Saturday, October 23, 2010

Steam Train, Day Twelve: Napier to Palmerston North

This morning the train did not depart Napier Station until 10:30am, which allowed me a luxurious sleep-in until 8:30, and then a proper breakfast and visiting with Fay and Frank, during which I thanked them profusely for taking me in again. Fay brushed off all my apologies for the imposition, saying, “We would have been very upset if you had been in trouble like that and not called us”, and told me I have two guardian angels watching over me.

The train headed south today, retracing our earlier passage along the Palmerston North - Gisborne line. We passed through the town of Hastings, about 20km south of Napier, where several years ago the town council decided they wanted to build a fountain right where the rail line crosses through town. Seeing as the rail line couldn’t be easily moved, the city council went ahead and built the fountain *around* the railway tracks! The fountain is connected to the railway crossing timer so the water (mostly) shuts off when the train drives through, but it is indeed a sight to see a train plough its way through the centre of a fountain! Hmm, yesterday we stopped on an airport tarmac, today we drove through a city fountain... I’m not sure what is coming next!


Passing through the fountain at Hastings

I guess it's not every day a steam train drives
through a fountain!

We had several photo stops today: the first was at the beautifully restored station at Opapa, where the train puffed cheerily past us, surrounded by sunny orange flowers (I think they are California poppies) and green paddocks. (An interesting yet slightly useless piece of trivia: Opapa station was originally known as Te Aute until 1913, but has been called Opapa ever since.)


J 1211 at Opapa Station


Spring flowers in bloom at Opapa Station


The second and third photo stops where just up the hill from Opapa; the second was at a road crossing where I watched a group of cows across the street react quizzically to all the people piling out of the carriages, and then hysterically to the train, stampeding away when its whistle blew. 


J 1211 in a field just outside Opapa


The cows formed this protective circle when they
 saw all the passengers emerging from the train


The third stop was in a valley between many hills of green pasture, where Allan and I went under a bridge to cross to the opposite side of the tracks, and then hiked up the side of the pasture to get a picture of the train traversing up the green vista. Roy (the man from Florida) hiked up the pasture hill on the opposite side of the railway tracks, so he took a video of Allan and I on our side, and when we realised he was doing so we launched into some pretty ridiculous dance moves.

It's a sheep! It's a cow! No, it's Roy Schering
on the other side of the pasture!




An unexpected bonus at the third stop was getting to watch a farmer with a tractor and five dogs herd a flock of sheep from one paddock to another. I had never seen sheep dogs at work before; those are bright dogs!
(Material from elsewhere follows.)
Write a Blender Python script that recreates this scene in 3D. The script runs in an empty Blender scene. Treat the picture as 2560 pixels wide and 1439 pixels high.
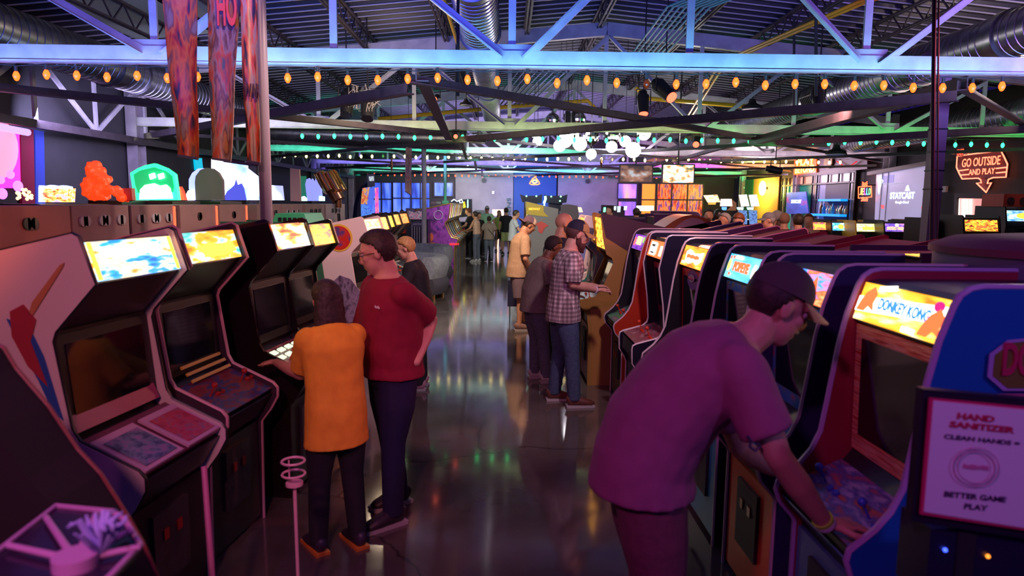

Watching sheep run is also highly amusing, as their leg-to-body ratio is so skewed they kind of look like springs that are rocking back and forth.

The next photo stop was at Ormondville, where the station has been restored and turned into a B&B: yes, you can stay right beside the rail tracks in a converted station house, and get woken up at 2am by freight trains whizzing past! (I’d do it, but hey, I’m a diehard.) For the photo stop I perched myself on the edge of an old freight car sitting on a siding, which was all well and good until about four or five men got into it as well; the floor was rusted through in some places, and I had visions of the whole thing collapsing and suddenly having several members of our tour group needing tetanus shots.



J 1211 steaming through Ormondville Station


The freight car with the floor of questionable stability


After a water stop in Dannevirke and marveling at the wind turbines on the hills outside Woodville, we continued on the Palmerston North - Gisborne line through the Manawatu Gorge, which is so narrow that the highway is on the south side of the river and the railway line on the north. Originally the Manawatu Gorge line contained five tunnels, but only Nos. 1 and 2 remain, as the other three were too narrow for modern freight cars (and as it was 1 and 2 have had their floors lowered to accommodate taller carriages). The second of the two tunnels was significant in length, leading to another smoke-filled carriage ride breathing in “eau de tunnel”.


The road bridge crossing to the far bank of the
Manawatu Gorge: there isn't enough room on
one side for both the road and the railway line!

Giant landslips like this certainly put one at ease...

Manawatu Gorge

A windfarm outside Palmerston North


We arrived in Palmerston North, population 80 700 (of which approximately 80 000 are university students it seems, attending Massey University, New Zealand’s largest post-secondary school), and us hostellers managed to scam a ride into town on the tour bus, seeing as the railway station is located far away from the city centre since they ripped up the railway tracks that used to run through the town square.


Palmerston North Station


I am actually not staying in a hostel tonight; I have treated myself and am in a proper motel, enjoying the luxury of my own ensuite and a distinct lack of roommates who hook up with one another, barge in and flip on all the lights at 3am, or sleep-talk to me in a foreign language. Sometimes it’s nice just to have a little peace and quiet!